EXERCISE BRIEF
Every line below that contains "scene" is to be copied.

RECORDED DATA
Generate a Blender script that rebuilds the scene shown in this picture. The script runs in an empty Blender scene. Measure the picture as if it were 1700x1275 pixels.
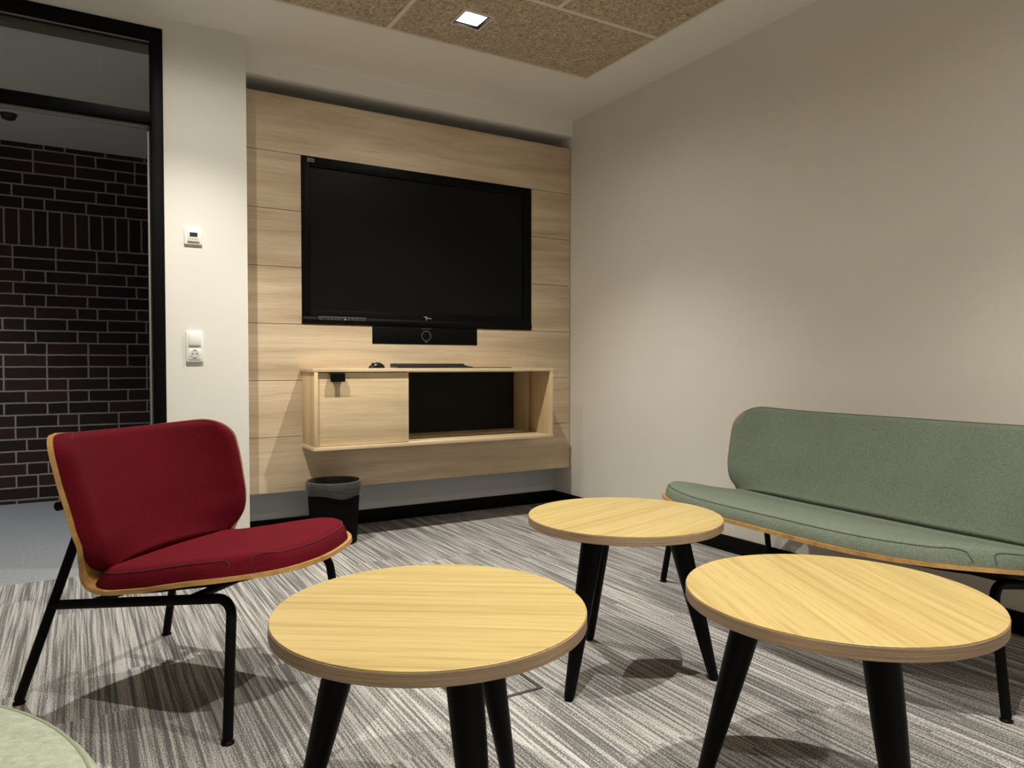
import bpy, bmesh, math, random
from mathutils import Vector, Matrix

# ------------------------------------------------------------------ camera, world, exposure
scn = bpy.context.scene
COL = scn.collection
cam_data = bpy.data.cameras.new('camera')
cam = bpy.data.objects.new('camera', cam_data)
COL.objects.link(cam)
cam.location = (0, 0, 0.95)
cam.rotation_euler = (math.radians(90 - 1.424), 0, math.radians(-30.82))
cam_data.sensor_fit = 'HORIZONTAL'
cam_data.sensor_width = 36.0
cam_data.lens = 1207.0 / 1700.0 * 36.0
cam_data.clip_start = 0.02
scn.camera = cam

world = bpy.data.worlds.new('world')
scn.world = world
world.use_nodes = True
world.node_tree.nodes['Background'].inputs[0].default_value = (0.01, 0.01, 0.012, 1)
world.node_tree.nodes['Background'].inputs[1].default_value = 0.3

vs = scn.view_settings
vs.view_transform = 'Standard'
vs.look = 'None'
vs.gamma = 1
vs.use_curve_mapping = False
vs.exposure = 0.0

LAMP_W = 143.0                 # each downlight: main beam
FILL_W = 26.0                 # wide soft fill added to it, brightening the upper walls
LAMP_COL = (1.0, 0.945, 0.825)
CORRIDOR_W = 95.0
BEAM_CONE, BEAM_BLEND = 102, 0.9
CORRIDOR_COL = (0.95, 0.97, 1.0)
LAMP_SPOTS = [(0.429, 3.07), (1.612, 3.07), (0.429, 0.72), (1.612, 0.72), (0.429, -1.63), (1.612, -1.63)]  # last pair is unseen, added behind the viewer to raise the bounce light

# ------------------------------------------------------------------ room measures
XR = 2.853      # right wall
YB = 4.221      # wall behind the wood panelling
YP = 4.014      # face of the wood panelling
YD = 3.795      # door wall face
ZC = 2.58       # ceiling
XL, YF = -1.9, -2.6
YK = 6.03       # brick wall in the corridor
ZK = 2.48       # corridor ceiling
random.seed(4)


# ------------------------------------------------------------------ helpers
def link(name, me, mat=None, parent=None):
    o = bpy.data.objects.new(name, me)
    COL.objects.link(o)
    if mat is not None:
        me.materials.clear()
        for m in (mat if isinstance(mat, (list, tuple)) else [mat]):
            me.materials.append(m)
    if parent is not None:
        o.parent = parent
    return o


def mesh(name, verts, faces, mat=None, parent=None, smooth=False, angle=None, mids=None):
    me = bpy.data.meshes.new(name)
    me.from_pydata([tuple(v) for v in verts], [], faces)
    me.update()
    o = link(name, me, mat, parent)
    bm = bmesh.new()
    bm.from_mesh(me)
    bmesh.ops.recalc_face_normals(bm, faces=bm.faces[:])
    if mids:
        bm.faces.ensure_lookup_table()
        for f, i in zip(bm.faces, mids):
            f.material_index = i
    bm.to_mesh(me)
    bm.free()
    if smooth:
        for p in me.polygons:
            p.use_smooth = True
        if angle:
            me.set_sharp_from_angle(angle=math.radians(angle))
    return o


class MB:
    """collects boxes, tubes and lathes into one mesh"""

    def __init__(self):
        self.v, self.f = [], []

    def add(self, v, f):
        n = len(self.v)
        self.v += [tuple(p) for p in v]
        self.f += [tuple(i + n for i in q) for q in f]
        return self

    def box(self, x0, x1, y0, y1, z0, z1, bevel=0.0, segs=2):
        bm = bmesh.new()
        bmesh.ops.create_cube(bm, size=1)
        for w in bm.verts:
            w.co = Vector((x0 if w.co.x < 0 else x1, y0 if w.co.y < 0 else y1, z0 if w.co.z < 0 else z1))
        if bevel > 0:
            bmesh.ops.bevel(bm, geom=bm.edges[:], offset=bevel, segments=segs, affect='EDGES', profile=0.5)
        bm.verts.index_update()
        self.add([w.co.copy() for w in bm.verts], [[w.index for w in f.verts] for f in bm.faces])
        bm.free()
        return self

    def tube(self, pts, r, n=12, cap=True):
        pts = [Vector(p) for p in pts]
        rs = r if isinstance(r, (list, tuple)) else [r] * len(pts)
        tans = []
        for i in range(len(pts)):
            a = pts[max(i - 1, 0)]
            b = pts[min(i + 1, len(pts) - 1)]
            tans.append((b - a).normalized())
        t0 = tans[0]
        nrm = t0.cross(Vector((0, 0, 1)))
        if nrm.length < 1e-3:
            nrm = t0.cross(Vector((1, 0, 0)))
        nrm.normalize()
        v, f = [], []
        for i, p in enumerate(pts):
            t = tans[i]
            nrm = (nrm - t * nrm.dot(t)).normalized()
            bn = t.cross(nrm)
            for k in range(n):
                a = 2 * math.pi * k / n
                v.append(p + (nrm * math.cos(a) + bn * math.sin(a)) * rs[i])
        for i in range(len(pts) - 1):
            for k in range(n):
                f.append((i * n + k, i * n + (k + 1) % n, (i + 1) * n + (k + 1) % n, (i + 1) * n + k))
        if cap:
            f.append(tuple(range(n - 1, -1, -1)))
            m = (len(pts) - 1) * n
            f.append(tuple(range(m, m + n)))
        return self.add(v, f)

    def lathe(self, prof, n=48, c=(0, 0, 0), closed=False):
        v, f = [], []
        for (r, z) in prof:
            for k in range(n):
                a = 2 * math.pi * k / n
                v.append((c[0] + r * math.cos(a), c[1] + r * math.sin(a), c[2] + z))
        m = len(prof)
        for i in range(m - 1):
            for k in range(n):
                f.append((i * n + k, i * n + (k + 1) % n, (i + 1) * n + (k + 1) % n, (i + 1) * n + k))
        if closed:
            for k in range(n):
                f.append(((m - 1) * n + k, (m - 1) * n + (k + 1) % n, (k + 1) % n, k))
        else:
            if prof[0][0] > 1e-6:
                f.append(tuple(range(n - 1, -1, -1)))
            if prof[-1][0] > 1e-6:
                f.append(tuple(range((m - 1) * n, m * n)))
        return self.add(v, f)

    def build(self, name, mat, parent=None, smooth=True, angle=35):
        return mesh(name, self.v, self.f, mat, parent, smooth, angle)


def fillet(pts, rad, n=8):
    """polyline with its inner corners rounded"""
    pts = [Vector(p) for p in pts]
    out = [pts[0]]
    for i in range(1, len(pts) - 1):
        a, b, c = pts[i - 1], pts[i], pts[i + 1]
        u, w = (a - b).normalized(), (c - b).normalized()
        half = math.acos(max(-1, min(1, u.dot(w)))) / 2
        d = rad / math.tan(half)
        d = min(d, (a - b).length * .49, (c - b).length * .49)
        r = d * math.tan(half)
        cen = b + (u + w).normalized() * (r / math.sin(half))
        p0, p1 = b + u * d, b + w * d
        v0, v1 = p0 - cen, p1 - cen
        ang = v0.angle(v1)
        ax = v0.cross(v1).normalized()
        for k in range(n + 1):
            out.append(cen + Matrix.Rotation(ang * k / n, 3, ax) @ v0)
    out.append(pts[-1])
    return out


def thing(name, label, cat, loc=(0, 0, 0), rz=0.0, group=None):
    o = bpy.data.objects.new(name, None)
    o.empty_display_size = 0.1
    COL.objects.link(o)
    o.location = loc
    o.rotation_euler = (0, 0, rz)
    return tag(o, label, cat, group)


def tag(o, label, cat, group=None):
    o['label'] = label
    o['category'] = cat
    if group:
        o['group'] = group
    return o


def struct(o, label, cat):
    o['kind'] = 'structure'
    return tag(o, label, cat)


def copy_tree(o, parent=None):
    c = o.copy()
    COL.objects.link(c)
    if parent is not None:
        c.parent = parent
    for ch in list(o.children):
        copy_tree(ch, c)
    return c


# ------------------------------------------------------------------ materials
def srgb(r, g, b):
    def l(c):
        c /= 255.0
        return c / 12.92 if c <= 0.04045 else ((c + 0.055) / 1.055) ** 2.4
    return (l(r), l(g), l(b), 1)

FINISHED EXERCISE
Generate a Blender script that rebuilds the scene shown in this picture. The script runs in an empty Blender scene. Measure the picture as if it were 1700x1275 pixels.
scn = bpy.context.scene